The irony wasn't lost on one of our editors.

One day after a drunken driving victim was a special guest at Metea Valley High School's prom, he noticed, something less inspiring occurred not far away: Twenty-six teens were charged with underaged drinking at a party held after the Naperville North High School prom. The parents of one of the teens are accused of hosting the party and providing the alcohol.

Just before their prom, Metea students heard the story of Leeslyee Huerta, who uses a wheelchair as the result of a drunken-driving accident five years ago. She was in the audience when the man who put her there, 27-year-old Nick Chodzko, told how his decision to drink and drive resulted in a head-on crash that permanently injured Leeslyee. Nick's remorse and his apology in court to Leeslyee struck her as genuine, and now the two are friends. He's also one of the Alliance Against Intoxicated Motorists' regular speakers at prom time, when many schools do what they can to promote the perils of drinking and driving. The Metea community was so moved by the story of Nick and Leeslyee, they pulled out the stops to provide a prom night she wouldn't forget.

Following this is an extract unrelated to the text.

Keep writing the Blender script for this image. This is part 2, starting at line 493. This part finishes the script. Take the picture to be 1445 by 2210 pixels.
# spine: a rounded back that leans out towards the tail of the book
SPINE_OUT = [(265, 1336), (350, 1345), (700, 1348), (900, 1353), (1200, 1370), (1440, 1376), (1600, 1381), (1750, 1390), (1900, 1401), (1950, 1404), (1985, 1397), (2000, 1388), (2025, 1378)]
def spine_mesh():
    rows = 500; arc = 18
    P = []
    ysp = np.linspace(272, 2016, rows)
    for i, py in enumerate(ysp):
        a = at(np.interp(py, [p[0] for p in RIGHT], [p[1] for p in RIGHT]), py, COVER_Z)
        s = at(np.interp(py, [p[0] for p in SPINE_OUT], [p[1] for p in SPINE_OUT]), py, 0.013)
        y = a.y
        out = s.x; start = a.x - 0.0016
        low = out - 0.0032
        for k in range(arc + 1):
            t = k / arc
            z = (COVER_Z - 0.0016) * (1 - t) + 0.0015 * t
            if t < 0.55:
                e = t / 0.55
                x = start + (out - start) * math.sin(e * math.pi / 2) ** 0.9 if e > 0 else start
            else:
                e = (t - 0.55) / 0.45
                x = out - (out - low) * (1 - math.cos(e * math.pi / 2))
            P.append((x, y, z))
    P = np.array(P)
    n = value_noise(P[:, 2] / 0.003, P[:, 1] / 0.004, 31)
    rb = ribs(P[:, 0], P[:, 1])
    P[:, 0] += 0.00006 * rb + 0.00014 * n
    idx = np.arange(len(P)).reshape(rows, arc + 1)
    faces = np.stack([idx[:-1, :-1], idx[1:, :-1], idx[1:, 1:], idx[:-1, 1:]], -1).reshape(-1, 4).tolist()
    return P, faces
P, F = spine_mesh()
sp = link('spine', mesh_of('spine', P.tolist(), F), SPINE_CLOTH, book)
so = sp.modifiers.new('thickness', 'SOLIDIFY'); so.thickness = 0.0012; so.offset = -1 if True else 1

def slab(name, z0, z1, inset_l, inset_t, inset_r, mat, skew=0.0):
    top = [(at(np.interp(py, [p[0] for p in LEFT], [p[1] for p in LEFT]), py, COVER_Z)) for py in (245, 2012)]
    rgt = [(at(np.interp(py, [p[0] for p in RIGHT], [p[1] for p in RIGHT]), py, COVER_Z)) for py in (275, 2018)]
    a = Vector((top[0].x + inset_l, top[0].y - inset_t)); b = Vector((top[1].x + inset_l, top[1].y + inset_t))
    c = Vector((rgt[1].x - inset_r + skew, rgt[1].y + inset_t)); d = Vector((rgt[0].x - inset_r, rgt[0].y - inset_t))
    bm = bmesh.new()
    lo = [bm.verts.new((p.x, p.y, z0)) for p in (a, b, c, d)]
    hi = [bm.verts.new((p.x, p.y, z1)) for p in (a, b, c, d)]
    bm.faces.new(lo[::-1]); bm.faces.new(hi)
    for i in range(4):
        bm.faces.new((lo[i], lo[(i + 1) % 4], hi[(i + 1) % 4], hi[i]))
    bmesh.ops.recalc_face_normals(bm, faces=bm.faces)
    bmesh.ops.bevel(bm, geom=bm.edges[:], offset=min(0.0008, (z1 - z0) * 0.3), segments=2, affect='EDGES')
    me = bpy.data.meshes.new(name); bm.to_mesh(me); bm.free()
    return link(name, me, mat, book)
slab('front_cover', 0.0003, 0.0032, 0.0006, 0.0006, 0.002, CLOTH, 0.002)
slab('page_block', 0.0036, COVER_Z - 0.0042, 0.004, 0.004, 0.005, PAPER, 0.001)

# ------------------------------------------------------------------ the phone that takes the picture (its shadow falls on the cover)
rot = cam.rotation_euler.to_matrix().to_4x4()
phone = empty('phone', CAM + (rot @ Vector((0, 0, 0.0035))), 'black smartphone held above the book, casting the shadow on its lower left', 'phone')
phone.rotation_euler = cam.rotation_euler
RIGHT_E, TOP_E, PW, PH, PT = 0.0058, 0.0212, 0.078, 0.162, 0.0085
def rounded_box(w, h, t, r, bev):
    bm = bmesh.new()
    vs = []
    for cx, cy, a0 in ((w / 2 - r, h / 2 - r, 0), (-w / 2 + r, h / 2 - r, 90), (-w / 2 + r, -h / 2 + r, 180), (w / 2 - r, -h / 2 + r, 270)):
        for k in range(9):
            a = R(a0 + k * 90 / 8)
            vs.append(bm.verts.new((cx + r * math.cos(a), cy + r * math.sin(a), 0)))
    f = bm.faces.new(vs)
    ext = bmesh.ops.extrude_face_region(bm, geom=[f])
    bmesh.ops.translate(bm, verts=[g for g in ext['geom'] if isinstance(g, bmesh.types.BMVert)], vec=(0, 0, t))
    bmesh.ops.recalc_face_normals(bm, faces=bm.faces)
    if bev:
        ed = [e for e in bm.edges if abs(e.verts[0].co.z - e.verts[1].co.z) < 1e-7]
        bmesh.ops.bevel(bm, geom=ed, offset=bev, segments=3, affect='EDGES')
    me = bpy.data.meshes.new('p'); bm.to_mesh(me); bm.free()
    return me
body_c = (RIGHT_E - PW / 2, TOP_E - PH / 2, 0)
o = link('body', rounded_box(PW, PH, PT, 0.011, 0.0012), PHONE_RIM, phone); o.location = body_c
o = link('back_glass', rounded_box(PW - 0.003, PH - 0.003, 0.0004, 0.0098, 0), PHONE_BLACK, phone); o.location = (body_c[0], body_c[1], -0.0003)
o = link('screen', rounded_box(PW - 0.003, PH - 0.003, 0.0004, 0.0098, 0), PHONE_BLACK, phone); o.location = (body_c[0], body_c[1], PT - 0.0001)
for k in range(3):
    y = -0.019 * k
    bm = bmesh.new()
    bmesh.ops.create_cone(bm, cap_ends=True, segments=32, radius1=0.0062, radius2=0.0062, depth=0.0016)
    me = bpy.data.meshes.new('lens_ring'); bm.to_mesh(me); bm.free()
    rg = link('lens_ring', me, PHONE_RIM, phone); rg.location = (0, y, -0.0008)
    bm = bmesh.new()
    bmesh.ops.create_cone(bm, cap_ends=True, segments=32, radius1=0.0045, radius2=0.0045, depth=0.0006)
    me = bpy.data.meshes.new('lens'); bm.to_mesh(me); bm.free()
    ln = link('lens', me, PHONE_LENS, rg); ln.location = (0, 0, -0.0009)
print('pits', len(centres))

By all accounts, the Aurora high school students were deeply moved by the story as well. Moved enough to stay away from prom-night drinking? No way to know. But from next door in Naperville came a story we've reported all too often. Police were called to the address of the party — at 2:40 a.m. April 29 — because of complaints of neighborhood vandalism. News of the 28 arrests did not appear until Thursday's editions because we had gotten wind of it for the first time a day earlier.

I'm not complaining, mind you, that Naperville police did not issue a news release on the party bust. Few, if any, police departments do. But it did bring to mind a time when Naperville pulled out the stops to try to curb underage drinking.

Many in the city were shaken by the death of a popular Naperville Central High School student who died in a car crash more than a decade ago. The underage friend who gave her a ride was legally drunk.

At that time, in the early 2000s, Naperville was the only community in Illinois with an ambiguously and confusingly named “presence restriction” ordinance. Basically, it allowed the cops to arrest all minors in a party house, regardless of whether they had been caught drinking. The law, described by detractors as a guilt-by-association measure, was controversial. Not just teens but many parents argued that the law punished kids trying to do the right thing by not drinking. Of course, there were those who felt “innocent” kids shouldn't be at the drinking parties in the first place.

There was a second component to this: Naperville police routinely issued news releases, providing the names and addresses of all underage people rousted at these drinking parties. We dutifully went along with the program and published the names of the alleged offenders. The point of this publicity, police said, was that it might be a deterrent on underaged drinking, if not for the kids, perhaps for their embarrassed parents. Eventually, the police dropped that practice, and we don't hear much today about kids getting charged with violating the “presence restriction” law.

It's easy to get cynical about the efforts of the past and present, that kids — and in some cases, enabling parents — are going to take little heed of the talks, the drunken driving accident simulations, the efforts of AAIM and other groups.

But, you know what, and I readily realize what a cliché this is, if all the efforts save one teen from making a bad, and possibly fatal, decision, isn't all the effort well worth it?